Look through the material below and count the lines with the string "from". Report only the count.

Data excerpt —
• • • •

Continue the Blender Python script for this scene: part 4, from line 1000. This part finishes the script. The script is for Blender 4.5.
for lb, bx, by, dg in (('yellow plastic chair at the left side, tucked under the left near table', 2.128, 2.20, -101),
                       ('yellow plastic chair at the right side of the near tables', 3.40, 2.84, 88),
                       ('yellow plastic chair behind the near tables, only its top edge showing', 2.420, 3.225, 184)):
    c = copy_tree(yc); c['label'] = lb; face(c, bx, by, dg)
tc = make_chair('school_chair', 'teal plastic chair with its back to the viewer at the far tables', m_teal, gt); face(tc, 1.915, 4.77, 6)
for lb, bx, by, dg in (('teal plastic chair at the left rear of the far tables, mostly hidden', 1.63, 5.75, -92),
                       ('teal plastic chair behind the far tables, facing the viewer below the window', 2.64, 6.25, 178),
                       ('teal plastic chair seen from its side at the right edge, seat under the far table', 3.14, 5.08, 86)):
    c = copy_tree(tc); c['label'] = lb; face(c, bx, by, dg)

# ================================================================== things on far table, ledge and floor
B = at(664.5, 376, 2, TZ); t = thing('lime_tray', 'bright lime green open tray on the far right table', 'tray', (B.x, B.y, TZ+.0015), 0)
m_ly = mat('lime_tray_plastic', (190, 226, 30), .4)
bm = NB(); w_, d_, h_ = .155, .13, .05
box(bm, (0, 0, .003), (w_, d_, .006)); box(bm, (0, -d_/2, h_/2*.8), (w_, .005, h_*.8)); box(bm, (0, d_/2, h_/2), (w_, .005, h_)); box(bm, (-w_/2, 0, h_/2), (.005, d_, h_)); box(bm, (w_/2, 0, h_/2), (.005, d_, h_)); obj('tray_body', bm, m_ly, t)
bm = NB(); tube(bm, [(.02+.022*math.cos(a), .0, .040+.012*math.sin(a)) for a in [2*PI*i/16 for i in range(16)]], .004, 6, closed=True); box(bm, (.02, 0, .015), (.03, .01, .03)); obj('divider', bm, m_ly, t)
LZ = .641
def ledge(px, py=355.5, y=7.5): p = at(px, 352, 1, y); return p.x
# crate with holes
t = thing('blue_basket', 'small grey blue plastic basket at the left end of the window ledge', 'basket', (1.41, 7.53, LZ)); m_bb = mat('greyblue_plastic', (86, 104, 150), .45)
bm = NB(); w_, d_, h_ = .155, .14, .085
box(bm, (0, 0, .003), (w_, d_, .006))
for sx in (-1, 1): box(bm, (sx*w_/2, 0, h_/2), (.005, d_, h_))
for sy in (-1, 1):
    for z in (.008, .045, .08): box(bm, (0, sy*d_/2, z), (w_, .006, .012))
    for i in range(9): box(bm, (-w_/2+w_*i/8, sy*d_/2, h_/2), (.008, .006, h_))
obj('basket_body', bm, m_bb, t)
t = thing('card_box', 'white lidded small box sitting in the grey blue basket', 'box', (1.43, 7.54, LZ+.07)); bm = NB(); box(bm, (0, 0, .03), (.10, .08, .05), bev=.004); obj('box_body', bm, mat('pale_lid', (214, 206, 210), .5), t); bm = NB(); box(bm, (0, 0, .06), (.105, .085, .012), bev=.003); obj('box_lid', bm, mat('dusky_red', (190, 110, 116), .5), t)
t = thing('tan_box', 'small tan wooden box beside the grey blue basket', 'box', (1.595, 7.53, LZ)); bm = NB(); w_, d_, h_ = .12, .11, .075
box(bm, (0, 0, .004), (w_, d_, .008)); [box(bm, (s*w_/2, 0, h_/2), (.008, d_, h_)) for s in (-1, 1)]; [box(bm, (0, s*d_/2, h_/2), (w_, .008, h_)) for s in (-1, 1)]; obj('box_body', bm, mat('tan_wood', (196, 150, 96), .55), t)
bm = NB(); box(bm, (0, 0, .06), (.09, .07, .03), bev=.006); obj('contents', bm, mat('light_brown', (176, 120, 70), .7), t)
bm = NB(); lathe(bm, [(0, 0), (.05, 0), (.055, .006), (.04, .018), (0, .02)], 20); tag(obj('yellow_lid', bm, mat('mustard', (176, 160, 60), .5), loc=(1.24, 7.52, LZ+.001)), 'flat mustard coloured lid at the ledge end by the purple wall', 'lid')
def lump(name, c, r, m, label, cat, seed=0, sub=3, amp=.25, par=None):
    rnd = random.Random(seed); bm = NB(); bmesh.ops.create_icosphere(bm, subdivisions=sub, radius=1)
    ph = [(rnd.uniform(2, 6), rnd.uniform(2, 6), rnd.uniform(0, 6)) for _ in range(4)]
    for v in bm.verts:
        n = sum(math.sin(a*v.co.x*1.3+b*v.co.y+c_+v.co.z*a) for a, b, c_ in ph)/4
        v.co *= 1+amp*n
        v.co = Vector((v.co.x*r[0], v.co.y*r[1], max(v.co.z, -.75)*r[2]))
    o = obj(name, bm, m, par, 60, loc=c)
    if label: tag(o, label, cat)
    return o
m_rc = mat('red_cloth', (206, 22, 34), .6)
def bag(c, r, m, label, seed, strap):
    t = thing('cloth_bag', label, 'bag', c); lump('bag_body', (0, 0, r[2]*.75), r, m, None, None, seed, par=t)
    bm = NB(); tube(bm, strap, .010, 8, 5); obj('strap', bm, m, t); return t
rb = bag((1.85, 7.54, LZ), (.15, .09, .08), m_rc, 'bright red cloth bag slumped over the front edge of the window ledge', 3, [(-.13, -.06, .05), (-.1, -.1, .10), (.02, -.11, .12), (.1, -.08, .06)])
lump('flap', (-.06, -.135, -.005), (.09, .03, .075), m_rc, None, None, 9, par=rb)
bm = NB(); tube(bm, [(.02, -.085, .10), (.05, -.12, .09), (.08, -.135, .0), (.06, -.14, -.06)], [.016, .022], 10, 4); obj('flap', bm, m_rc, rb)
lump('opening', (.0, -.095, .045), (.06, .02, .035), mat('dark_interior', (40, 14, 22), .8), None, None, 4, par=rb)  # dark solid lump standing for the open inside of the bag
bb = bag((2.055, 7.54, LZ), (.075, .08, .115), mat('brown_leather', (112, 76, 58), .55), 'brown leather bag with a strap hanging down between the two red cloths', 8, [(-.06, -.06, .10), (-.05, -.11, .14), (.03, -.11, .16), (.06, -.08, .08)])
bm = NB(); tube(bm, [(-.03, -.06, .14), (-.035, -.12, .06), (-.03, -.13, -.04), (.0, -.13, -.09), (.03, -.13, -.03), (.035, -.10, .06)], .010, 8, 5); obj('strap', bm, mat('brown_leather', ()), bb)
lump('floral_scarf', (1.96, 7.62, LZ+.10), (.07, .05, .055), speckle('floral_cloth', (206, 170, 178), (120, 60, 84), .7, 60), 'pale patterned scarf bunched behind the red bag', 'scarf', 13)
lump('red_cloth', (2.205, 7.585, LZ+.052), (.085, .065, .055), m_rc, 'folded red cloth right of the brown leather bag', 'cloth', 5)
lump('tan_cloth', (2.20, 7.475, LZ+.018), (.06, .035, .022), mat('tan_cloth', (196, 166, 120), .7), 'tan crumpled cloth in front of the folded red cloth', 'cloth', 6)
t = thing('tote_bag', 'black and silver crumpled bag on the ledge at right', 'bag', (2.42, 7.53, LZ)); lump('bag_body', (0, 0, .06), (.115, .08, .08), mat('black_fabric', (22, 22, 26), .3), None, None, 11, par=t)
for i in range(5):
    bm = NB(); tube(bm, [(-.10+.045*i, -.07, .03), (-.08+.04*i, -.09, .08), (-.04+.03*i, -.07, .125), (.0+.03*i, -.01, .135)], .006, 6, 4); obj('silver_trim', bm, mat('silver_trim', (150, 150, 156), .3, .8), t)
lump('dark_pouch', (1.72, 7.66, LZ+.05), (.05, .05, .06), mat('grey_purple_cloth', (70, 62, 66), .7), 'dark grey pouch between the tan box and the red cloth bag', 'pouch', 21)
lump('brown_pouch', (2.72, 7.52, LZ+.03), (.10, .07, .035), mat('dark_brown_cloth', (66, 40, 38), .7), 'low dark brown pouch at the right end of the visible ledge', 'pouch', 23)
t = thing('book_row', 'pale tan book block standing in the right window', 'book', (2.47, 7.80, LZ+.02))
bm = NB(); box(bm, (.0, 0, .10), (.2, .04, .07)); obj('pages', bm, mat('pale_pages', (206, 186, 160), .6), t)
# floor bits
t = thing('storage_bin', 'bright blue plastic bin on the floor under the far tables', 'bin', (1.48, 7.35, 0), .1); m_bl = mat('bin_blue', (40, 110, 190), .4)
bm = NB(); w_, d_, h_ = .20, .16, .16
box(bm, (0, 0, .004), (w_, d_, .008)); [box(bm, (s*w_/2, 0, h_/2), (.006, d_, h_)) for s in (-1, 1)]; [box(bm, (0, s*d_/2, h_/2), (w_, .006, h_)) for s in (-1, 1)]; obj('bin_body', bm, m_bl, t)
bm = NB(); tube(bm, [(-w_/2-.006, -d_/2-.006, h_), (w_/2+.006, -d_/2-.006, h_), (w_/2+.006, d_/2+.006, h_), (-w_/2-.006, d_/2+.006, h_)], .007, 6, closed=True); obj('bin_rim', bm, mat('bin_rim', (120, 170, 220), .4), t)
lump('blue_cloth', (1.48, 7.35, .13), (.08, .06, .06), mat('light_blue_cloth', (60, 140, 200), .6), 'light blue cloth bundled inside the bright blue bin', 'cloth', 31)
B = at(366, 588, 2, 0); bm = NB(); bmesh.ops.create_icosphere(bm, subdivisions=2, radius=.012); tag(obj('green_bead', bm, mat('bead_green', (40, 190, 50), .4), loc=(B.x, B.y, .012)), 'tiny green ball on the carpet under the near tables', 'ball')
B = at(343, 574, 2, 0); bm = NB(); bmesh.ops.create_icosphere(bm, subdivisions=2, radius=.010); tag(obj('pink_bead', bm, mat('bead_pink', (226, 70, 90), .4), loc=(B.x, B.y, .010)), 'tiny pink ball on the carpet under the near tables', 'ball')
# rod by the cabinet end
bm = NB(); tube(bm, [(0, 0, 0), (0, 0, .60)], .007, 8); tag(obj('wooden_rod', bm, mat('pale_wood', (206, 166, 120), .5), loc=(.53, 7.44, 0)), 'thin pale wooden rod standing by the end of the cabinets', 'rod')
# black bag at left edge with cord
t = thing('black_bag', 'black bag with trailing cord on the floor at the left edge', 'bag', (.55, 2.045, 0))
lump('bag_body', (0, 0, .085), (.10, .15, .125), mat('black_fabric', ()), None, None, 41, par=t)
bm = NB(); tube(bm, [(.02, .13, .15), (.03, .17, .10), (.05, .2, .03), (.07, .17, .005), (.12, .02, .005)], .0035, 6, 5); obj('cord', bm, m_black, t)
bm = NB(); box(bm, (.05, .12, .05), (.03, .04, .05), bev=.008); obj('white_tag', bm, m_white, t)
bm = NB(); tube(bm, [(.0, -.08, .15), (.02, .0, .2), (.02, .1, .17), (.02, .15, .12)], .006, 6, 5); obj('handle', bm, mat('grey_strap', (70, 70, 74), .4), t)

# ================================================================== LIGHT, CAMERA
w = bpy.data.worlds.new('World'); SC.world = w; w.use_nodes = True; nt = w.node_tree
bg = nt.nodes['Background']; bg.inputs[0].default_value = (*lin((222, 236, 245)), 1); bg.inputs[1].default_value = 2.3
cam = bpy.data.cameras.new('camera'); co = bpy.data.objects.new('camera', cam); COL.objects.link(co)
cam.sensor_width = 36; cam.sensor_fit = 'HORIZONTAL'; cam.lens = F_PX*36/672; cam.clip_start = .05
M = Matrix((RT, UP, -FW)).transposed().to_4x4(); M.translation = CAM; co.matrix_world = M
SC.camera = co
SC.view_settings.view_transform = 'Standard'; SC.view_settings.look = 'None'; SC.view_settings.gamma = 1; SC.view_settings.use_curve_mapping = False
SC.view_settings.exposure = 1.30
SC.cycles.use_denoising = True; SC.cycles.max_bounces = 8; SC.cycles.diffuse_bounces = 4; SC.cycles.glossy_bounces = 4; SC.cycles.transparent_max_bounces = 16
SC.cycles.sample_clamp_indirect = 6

• • • •

Answer for the task — 2